Hear Me Out: Why the ‘Dark Knight’ trilogy really is painfully average
An average sandwich.

To say that Christopher Nolan’s 2008 superhero movie The Dark Knight is a bad movie is to commit internet sacrilege, and for good reason too, as whilst the film isn’t without its faults, it helped to legitimise superhero movies as a serious form of cinematic storytelling. On balance, The Dark Knight is a great film, though unfortunately, it just so happens to be sandwiched in between two rather mediocre blockbuster flicks.
Having never helmed a major big-budget release, director Christopher Nolan came to the DC superhero character in 2005 with a distinct vision as to where he wanted to take the Batman character. Inspired by Frank Miller’s comicBatman: Year One, Nolan’s new, gothic take on Batman was a world away from the strange comic-book style of the previous director Joel Schumacher, with Batman Begins focusing on the brooding anger of the titular character and the grit and grime of the city itself.
Played by Christian Bale, Nolan creates a troubled and brooding character who long mourns the loss of his parents, with the actor showing a new take on the character that was gobbled up by audiences at the time of the film’s release in 2005. Feeling fresh and revolutionary at the time against the backdrop of Sam Raimi’s fun Spider-Man films and the exuberant X-Men, with the benefit of hindsight, Batman Begins feels just as cartoony as each of the aforementioned films it was supposedly ‘bettering’.
Donning a dated rubber suit for its titular Batman and doing little to showcase a revolutionary narrative at its centre, Batman Begins isn’t the saviour of superhero films that it was once remembered as.

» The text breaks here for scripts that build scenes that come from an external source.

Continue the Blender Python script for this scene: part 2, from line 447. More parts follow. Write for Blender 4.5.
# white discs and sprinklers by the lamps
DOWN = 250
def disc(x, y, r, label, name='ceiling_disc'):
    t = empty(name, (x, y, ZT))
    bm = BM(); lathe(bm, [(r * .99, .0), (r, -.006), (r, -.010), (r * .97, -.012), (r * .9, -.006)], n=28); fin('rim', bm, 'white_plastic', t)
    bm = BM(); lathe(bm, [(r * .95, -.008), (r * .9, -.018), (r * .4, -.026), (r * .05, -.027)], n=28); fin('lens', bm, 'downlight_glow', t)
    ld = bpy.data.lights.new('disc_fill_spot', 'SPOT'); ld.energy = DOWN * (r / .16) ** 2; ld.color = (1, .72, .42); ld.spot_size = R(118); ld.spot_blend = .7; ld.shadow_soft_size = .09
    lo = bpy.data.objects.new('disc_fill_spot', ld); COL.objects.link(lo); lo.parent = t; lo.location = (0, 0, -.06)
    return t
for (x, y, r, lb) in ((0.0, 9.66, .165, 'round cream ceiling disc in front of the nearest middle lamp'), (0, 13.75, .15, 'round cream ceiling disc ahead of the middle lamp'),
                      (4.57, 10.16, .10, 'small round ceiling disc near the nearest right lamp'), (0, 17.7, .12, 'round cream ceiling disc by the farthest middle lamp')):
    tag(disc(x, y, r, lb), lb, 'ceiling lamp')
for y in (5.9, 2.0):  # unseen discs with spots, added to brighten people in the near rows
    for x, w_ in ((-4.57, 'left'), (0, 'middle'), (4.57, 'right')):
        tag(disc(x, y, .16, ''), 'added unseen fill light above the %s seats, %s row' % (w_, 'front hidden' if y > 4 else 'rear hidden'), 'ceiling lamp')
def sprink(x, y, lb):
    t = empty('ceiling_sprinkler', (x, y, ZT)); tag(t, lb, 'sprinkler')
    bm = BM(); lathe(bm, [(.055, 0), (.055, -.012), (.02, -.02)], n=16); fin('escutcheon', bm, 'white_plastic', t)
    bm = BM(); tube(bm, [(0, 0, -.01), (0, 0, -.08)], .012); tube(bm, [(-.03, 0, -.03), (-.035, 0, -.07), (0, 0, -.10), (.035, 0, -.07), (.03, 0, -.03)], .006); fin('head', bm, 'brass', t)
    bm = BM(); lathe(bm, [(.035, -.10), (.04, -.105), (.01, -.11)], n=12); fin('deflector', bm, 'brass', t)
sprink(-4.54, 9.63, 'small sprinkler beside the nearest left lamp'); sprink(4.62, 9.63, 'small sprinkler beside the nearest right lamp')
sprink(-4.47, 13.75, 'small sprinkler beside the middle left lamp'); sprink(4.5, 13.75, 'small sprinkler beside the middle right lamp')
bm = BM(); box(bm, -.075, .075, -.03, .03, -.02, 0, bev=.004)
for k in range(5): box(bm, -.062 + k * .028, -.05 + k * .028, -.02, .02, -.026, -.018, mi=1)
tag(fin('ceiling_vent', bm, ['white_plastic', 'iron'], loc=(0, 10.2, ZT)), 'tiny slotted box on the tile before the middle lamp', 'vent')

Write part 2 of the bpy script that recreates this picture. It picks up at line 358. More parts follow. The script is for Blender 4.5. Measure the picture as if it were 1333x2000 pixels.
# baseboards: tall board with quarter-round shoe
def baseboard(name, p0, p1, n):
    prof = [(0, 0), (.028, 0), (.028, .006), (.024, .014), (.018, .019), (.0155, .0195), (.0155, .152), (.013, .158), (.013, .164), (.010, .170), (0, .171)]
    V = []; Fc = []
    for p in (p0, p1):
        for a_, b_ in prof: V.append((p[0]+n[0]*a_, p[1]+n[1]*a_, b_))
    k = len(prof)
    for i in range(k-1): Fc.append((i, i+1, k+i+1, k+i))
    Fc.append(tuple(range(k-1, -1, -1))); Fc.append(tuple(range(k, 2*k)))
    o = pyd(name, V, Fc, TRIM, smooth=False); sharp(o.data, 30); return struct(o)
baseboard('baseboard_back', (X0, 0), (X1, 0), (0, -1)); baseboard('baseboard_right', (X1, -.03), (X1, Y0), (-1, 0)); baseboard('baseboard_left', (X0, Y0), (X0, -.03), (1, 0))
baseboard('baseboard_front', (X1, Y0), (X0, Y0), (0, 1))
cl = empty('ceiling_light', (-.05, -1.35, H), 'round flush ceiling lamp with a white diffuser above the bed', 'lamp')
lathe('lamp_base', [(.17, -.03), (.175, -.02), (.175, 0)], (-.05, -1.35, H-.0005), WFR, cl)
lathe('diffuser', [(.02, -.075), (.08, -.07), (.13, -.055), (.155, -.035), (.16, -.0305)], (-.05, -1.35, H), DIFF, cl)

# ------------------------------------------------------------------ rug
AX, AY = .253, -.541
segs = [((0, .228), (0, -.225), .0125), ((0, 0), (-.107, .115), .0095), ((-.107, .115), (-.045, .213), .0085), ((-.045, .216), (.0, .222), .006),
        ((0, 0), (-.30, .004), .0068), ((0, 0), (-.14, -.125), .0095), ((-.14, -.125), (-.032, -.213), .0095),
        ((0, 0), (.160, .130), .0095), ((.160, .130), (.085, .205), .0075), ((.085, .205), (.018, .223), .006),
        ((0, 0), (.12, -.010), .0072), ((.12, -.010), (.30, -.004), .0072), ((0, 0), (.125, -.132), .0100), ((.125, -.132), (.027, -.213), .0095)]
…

With only Cillian Murphy’s terrific Scarecrow to save it from all irrelevance, the first film in Christopher Nolan’s trilogy is often given the benefit of the doubt for sparking the trilogy, though actually offers very little when it comes to originality or innovation.
Three years later and The Dark Knight would set the world of commercial cinema alight, building off the first film in the trilogy well in realising that the strongest aspect of what makes the story great is the villain that stands in Batman’s way. Putting on one of the greatest performances in modern blockbuster cinema, the late Heath Ledgerchanged the way that the Joker is perceived by creating a menacing individual who challenged Batman with maniacal psychological games.
Though The Dark Knight is certainly more than its powerful antagonist, there’s no doubt that Ledger’s Joker and his relationship with Batman ties the film together, even if the basic story itself once again lacks any sort of intricacy.
It’s all rounded off with the final, and worst, film in the trilogy, the confused Dark Knight Rises that tries to once again create an iconic leading villain, only to create a forgettable, muffled muscle-man. Narratively confused and stuffed with too many characters, Christopher Nolan’s final film helps the trilogy go out with a whimper, with Tom Hardy’s villain Bane unable to invigorate the film with any sort of rousing energy despite a few thrilling scenes.
Thus ends one of the most average film trilogies of all of time, punctuated by several great performances that lead limp narratives to their anticlimactic conclusion. The problem with the Dark Knight trilogy isn’t that it’s a particularly bad collection of films, it’s that they feel, hollow, empty and entirely pointless, with Christian Bale’s smug and nonsensical ‘cheers’ at the end of The Dark Knight Rises capping off a bombastic superhero trilogy with more noise than sense.